EVANSVILLE, Ind. — United Components Inc. (UCI) has announced results for the fourth quarter ended Dec. 31, 2008. Revenue of $203.7 million was down $36.9 million, or 15.3 percent, compared to the year-ago quarter. The company reported that revenue was down in all channels, most significantly in the OEM and original equipment service (new car dealer) channels.

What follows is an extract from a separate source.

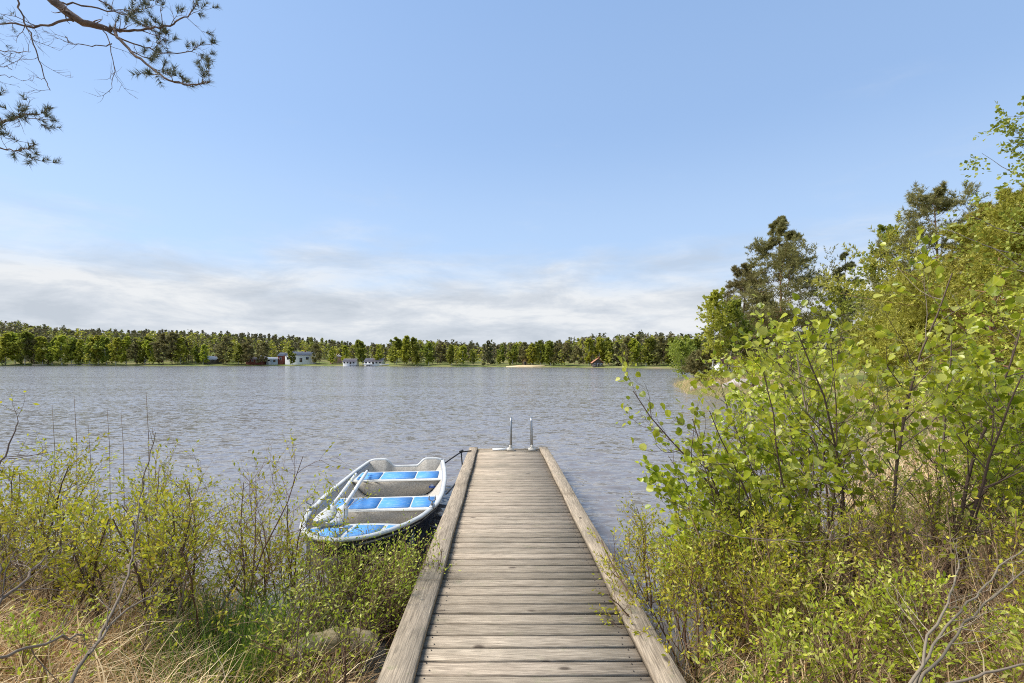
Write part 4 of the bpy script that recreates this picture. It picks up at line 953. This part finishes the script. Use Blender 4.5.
# understory at the edge of the wood
n = 3400; xu = rng.uniform(-420, 120, n); yu = rng.uniform(120, 300, n); su = sdf(xu, yu); pu = 512+xu/yu*F
ku = (su > 4) & (su < 15) & (pu > -60) & (pu < 760) & ~(((pu > 200) & (pu < 224)) | ((pu > 244) & (pu < 320)) | ((pu > 340) & (pu < 388)) | ((pu > 588) & (pu < 605)) | ((pu > 505) & (pu < 546) & (su < 9)))
x0_, y0_, z0_, h0_ = x, y, z, h; x, y = xu[ku], yu[ku]; z = ground(x, y); h = rng.uniform(2.5, 10.5, len(x)); se = rng.rand(len(x))
crowns(se < .5, 2, '', .85, .33, False, 60, None); crowns((se >= .5) & (se < .8), 4, '', .85, .3, False, 60, None); crowns(se >= .8, 0, '', .85, .3, False, 60, None)
x, y, z, h = x0_, y0_, z0_, h0_
P = np.stack([np.stack([x, y, z-.3], 1), np.stack([x, y, z+h*.9], 1)], 1); tubes(g, P, np.stack([h*.012, h*.004], 1), 4, 3)
M['woodpine'] = foliage('wood_pine', [(.14, .14, .055), (.21, .19, .085), (.27, .23, .12)], .1, .7, .1)
tag(g.build('far_wood', [M['woodpine'], M['pineneedle'], M['birch'], M['pinegrey'], M['birchlight']]), kind='stuff')

# ------------------------------------------------------------------ far buildings, piers, rocks
white = plain('white_boards', (.72, .72, .70), (.80, .80, .78), .6, .8); red = plain('falun_red', (.16, .045, .03), (.21, .06, .04), .8, 1)
tile = plain('grey_roof', (.20, .20, .21), (.30, .30, .31), .7, 1.5); otile = plain('orange_tile', (.50, .22, .12), (.60, .30, .18), .7, 2); dark = plain('dark_boards', (.07, .055, .045), (.11, .09, .07), .8, 1)
glass = plain('window_glass', (.03, .035, .045), rough=.1, spec=.6); yel = plain('yellow_boards', (.55, .38, .18), (.62, .46, .24), .7, 1); pinkr = plain('faded_roof', (.36, .29, .28), (.46, .38, .36), .8, 1.2)
def house(name, label, px, Y0, wpx, hpx_wall, hpx_roof, base_py, dep, wm, rm, wins=3, rz=0, chim=True, gable=False, cat='house', door=True):
    k = Y0/F; X0 = X_(px, Y0); z0 = CZ-(base_py-HY)*k; W = wpx*k; Hw = hpx_wall*k; Hr = hpx_roof*k
    zg = ground1(X0, Y0); fl = max(0, z0-zg)+.4
    root = empty(name, (X0, Y0, z0), label, cat, None, rz=rz)
    g = Geo(); V = [(-W/2, -dep/2, -fl), (W/2, -dep/2, -fl), (W/2, dep/2, -fl), (-W/2, dep/2, -fl), (-W/2, -dep/2, Hw), (W/2, -dep/2, Hw), (W/2, dep/2, Hw), (-W/2, dep/2, Hw)]
    if not gable: V += [(-W/2, 0, Hw+Hr), (W/2, 0, Hw+Hr)]; Fc = [[0, 1, 5, 4], [2, 3, 7, 6], [1, 2, 6, 9, 5], [3, 0, 4, 8, 7]]
    else: V += [(0, -dep/2, Hw+Hr), (0, dep/2, Hw+Hr)]; Fc = [[0, 1, 5, 8, 4], [2, 3, 7, 9, 6], [1, 2, 6, 5], [3, 0, 4, 7]]
    g.addl(V, Fc); g.build('wall', wm, root)
    g = Geo(); e = .35; th_ = .16
    if not gable: A = [(-W/2-e, -dep/2-e, Hw-.1), (W/2+e, -dep/2-e, Hw-.1), (W/2+e, 0, Hw+Hr+.06), (-W/2-e, 0, Hw+Hr+.06), (W/2+e, dep/2+e, Hw-.1), (-W/2-e, dep/2+e, Hw-.1)]
    else: A = [(-W/2-e, -dep/2-e, Hw-.1), (-W/2-e, dep/2+e, Hw-.1), (0, dep/2+e, Hw+Hr+.06), (0, -dep/2-e, Hw+Hr+.06), (W/2+e, dep/2+e, Hw-.1), (W/2+e, -dep/2-e, Hw-.1)]
    B_ = [(a, b_, c_+th_) for a, b_, c_ in A]
    g.addl(A+B_, [[6, 7, 8, 9], [9, 8, 10, 11], [0, 1, 7, 6], [0, 3, 9, 6], [3, 5, 11, 9], [1, 2, 8, 7], [2, 4, 10, 8], [4, 5, 11, 10], [0, 1, 2, 3], [3, 2, 4, 5]])
    rf = g.build('roof', rm, root)
    if chim: g = Geo(); g.box((W*.18, 0, Hw+Hr+.25), (.6, .6, 1.1)); g.build('chimney', red if wm is not red else tile, rf)
    ww, wh = min(1.3, W/(wins*2+1)), min(1.2, Hw*.45)
    for q in range(wins):
        wx = (q+.5)/wins*W-W/2
        isd = door and q == wins//2
        hh_ = wh if not isd else min(2.0, Hw*.78); zc_ = Hw*.55 if not isd else hh_/2+.05
        g = Geo(); g.box((wx, -dep/2-.02, zc_), (ww+.22, .08, hh_+.2)); fr_ = g.build('door' if isd else 'window', white if wm is not white else tile, root)
        g = Geo(); g.box((wx, -dep/2-.07, zc_), (ww, .04, hh_)); g.build('panel' if isd else 'pane', dark if isd else glass, fr_)
    return root
house('house', 'white two winged house with grey roof behind a green tree on the far shore', 301, 262, 25, 6.6, 3.4, 362, 8, white, tile, 4)
house('annex', 'narrow red annex joined to the left of the white house', 283, 263, 5, 6, 3, 362, 6, red, tile, 1, chim=False, cat='shed', door=False)
house('house', 'low dark red cottage with white trim left of the white house', 258, 262, 17, 3.2, 2.6, 362.5, 7, red, pinkr, 4)
house('shed', 'low pale blue grey shed between dark red cottage and white house', 274, 262, 11, 2.8, 1.6, 362, 5, plain('blue_grey_boards', (.42, .50, .56)), white, 2, chim=False, cat='shed')
house('house', 'grey roofed cottage standing alone left of all the other buildings', 214, 262, 12, 2.6, 2.8, 362, 7, dark, plain('pale_roof', (.45, .48, .52)), 3)
house('house', 'left one of the two long white cottages at the waterline', 351, 240, 12, 2.4, 2.6, 364, 6, white, pinkr, 4, chim=False)
house('house', 'right one of the two long white cottages with a faded roof', 375, 239, 17, 2.4, 3.0, 364, 7, white, pinkr, 5)
house('house', 'small reddish gabled cottage among trees right of the white house', 336, 262, 8, 4, 2.6, 361, 6, plain('pink_boards', (.50, .26, .20)), pinkr, 2, gable=True)
house('hut', 'yellow bathing hut by the sandy strip on the far shore', 525, 206, 5, 5.2, 2.4, 366, 2.2, yel, otile, 1, chim=False, gable=True, cat='hut')
house('house', 'dark cottage with an orange tiled roof under the bright green trees', 597, 178, 10, 3.6, 4.0, 366.5, 5, dark, otile, 3, gable=True)
house('boathouse', 'white boathouse with a red roof partly hidden behind the birches on the point', 727, 72, 22, 10, 5, 373, 4, white, red, 2, chim=False, cat='boathouse')
sand = plain('pale_sand', (.50, .38, .20), (.60, .48, .28), .95, .5)
g = Geo(); a = np.linspace(0, 2*math.pi, 28, endpoint=False); cx0, cy0 = X_(526, 200), 197.5
g.addl([(cx0+8.0*math.cos(q)*(1+.08*math.sin(3*q)), cy0+3.2*math.sin(q), max(ground1(cx0+8*math.cos(q), cy0+3.2*math.sin(q)), .02)+.32) for q in a]+[(cx0+8.4*math.cos(q), cy0+3.6*math.sin(q), -.4) for q in a], [list(range(28))]+[[k+28, (k+1) % 28+28, (k+1) % 28, k] for k in range(28)])
tag(g.build('beach', sand), kind='structure')
def jetty(label, px, wpx, py, col):
    Y0 = front(px)-2.2; W = wpx/F*Y0; X0 = X_(px, Y0); root = empty('jetty', (X0, Y0, 0), label, 'jetty', 'small jetties on the far shore')
    g = Geo(); g.box((0, 0, .5), (W, 1.8, .16)); g.build('deck', col, root)
    for sx in (-.45, 0, .45): g = Geo(); g.box((W*sx, -.6, -.2), (.2, .2, 1.28)); g.build('post', M['post'], root)
pale = plain('pale_planks', (.50, .46, .40), (.60, .56, .50), .8, 1)
for lab, px, wpx in [('pale jetty nearest the left edge on the far shore', 40, 13), ('middle of the three pale jetties on the far left shore', 73, 7), ('pale jetty farthest right of the three on the far left shore', 88, 10), ('dark jetty in front of the long white cottages', 357, 14)]: jetty(lab, px, wpx, 364, pale if 'pale' in lab else dark)
# little boats pulled up by the cottages
def small_boat(label, px, Ln, rz, m_):
    Y0 = front(px)+1.0; X0 = X_(px, Y0); g = Geo(); V = []
    for t in np.linspace(0, 1, 9):
        w_ = .75*(1-abs(2*t-1)**2.6)+.05
        for sx, zz in ((-1, .62), (-.6, .1), (0, 0), (.6, .1), (1, .62), (.85, .62), (.5, .2), (-.5, .2), (-.85, .62)): V.append(((t-.5)*Ln, sx*w_, zz+.12*abs(2*t-1)))
    g.addl(V, [[q*9+k, q*9+(k+1) % 9, (q+1)*9+(k+1) % 9, (q+1)*9+k] for q in range(8) for k in range(9)])
    tag(g.build('small_boat', m_, loc=(X0, Y0, ground1(X0, Y0)+.15)), label, 'boat', 'small boats drawn up on the far shore').rotation_euler.z = rz
for i_, (px, lab) in enumerate([(349, 'small white boat drawn up below the left long cottage'), (368, 'small white boat drawn up between the two long cottages'), (384, 'small white boat drawn up at the right end of the cottages')]): small_boat(lab, px, 4.5, .1*i_, white)
# rocks on the point
rock = plain('granite', (.30, .26, .23), (.50, .45, .41), .9, 3, bump=.6, bscale=6)
def boulder(label, x, y, r, sd, sq=.6):
    rng = np.random.RandomState(sd); nu, nv = 16, 10; V = []
    ph = rng.rand(6)*6.28
    for j in range(nv+1):
        for i in range(nu):
            u, v_ = 2*math.pi*i/nu, math.pi*j/nv; d = np.array([math.cos(u)*math.sin(v_), math.sin(u)*math.sin(v_), math.cos(v_)])
            k = 1+.18*math.sin(3*d[0]+ph[0]+2*d[1])+.14*math.sin(4*d[1]+ph[1])+.10*math.sin(5*d[2]+ph[2]+3*d[0])
            V.append(d*r*k*np.array([1, .8, sq]))
    g = Geo(); g.addl(V, [[j*nu+i, j*nu+(i+1) % nu, (j+1)*nu+(i+1) % nu, (j+1)*nu+i][::-1] for j in range(nv) for i in range(nu)])
    return tag(g.build('boulder', rock, smooth=True, loc=(x, y, max(ground1(x, y), 0)+r*sq*.2)), label, 'rock', 'rocks on the right bank')
for i_, (px, Y0, r, lab) in enumerate([(742, 31, .75, 'largest pale rock at the waterline of the point'), (728, 30.6, .4, 'small rock left of the largest pale rock'), (712, 31.5, .45, 'flat rock under the leftmost birch'), (760, 28, .4, 'grey rock between the point and the alders'), (696, 32.5, .35, 'rock at the very tip of the point'), (812, 20, .4, 'grey rock seen through the alders')]): boulder(lab, X_(px, Y0), Y0, r, 500+i_)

Earnings before interest, taxes, depreciation and amortization, or EBITDA, for UCI’s continuing operations, as adjusted consistent with the company’s historical presentations, was $16.9 million for the fourth quarter, compared with $39.3 million for the year-ago
Net loss from continuing operations for the quarter was $5.3 million, including $5.3 million, net of tax, in special charges, consisting of costs related to obtaining new business, integration of our water pump operations, trademark impairment, a one-time warranty expense, defending class action litigation, establishing new facilities in China and reduction in force. Excluding these charges, adjusted net income from continuing operations would have been $0 for the quarter. Adjusted net income from continuing operations for the fourth quarter of 2007 was $14.6 million, excluding $2.1 million, net of tax, in special charges, consisting of costs related to the integration of our water pump operations, facilities consolidation expenses, establishing new facilities in China, obtaining new business and resolving disputed non-trade receivables.
“The severe economic downturn continued in the fourth quarter, again impacting both our revenue and our operating performance,” said Bruce Zorich, chief executive officer of UCI. “Consumer spending declined significantly which, for our industry, means fewer miles driven and reduced part replacement, as well as delay of routine maintenance.”
“In this difficult economy, we have worked aggressively on our cost structure, which has enabled us to effectively compete and serve our customers in this environment,” continued Zorich. “We have seen our work pay off in performance improvement through the first two months of 2009 and we have seen signs of a return in consumer demand, particularly in the retail channel. We believe we are well positioned to capitalize on growth opportunities as the economy stabilizes.”
As of Dec. 31, 2008, the company’s debt stood at $443.6 million. The company ended the quarter with $46.6 million in cash.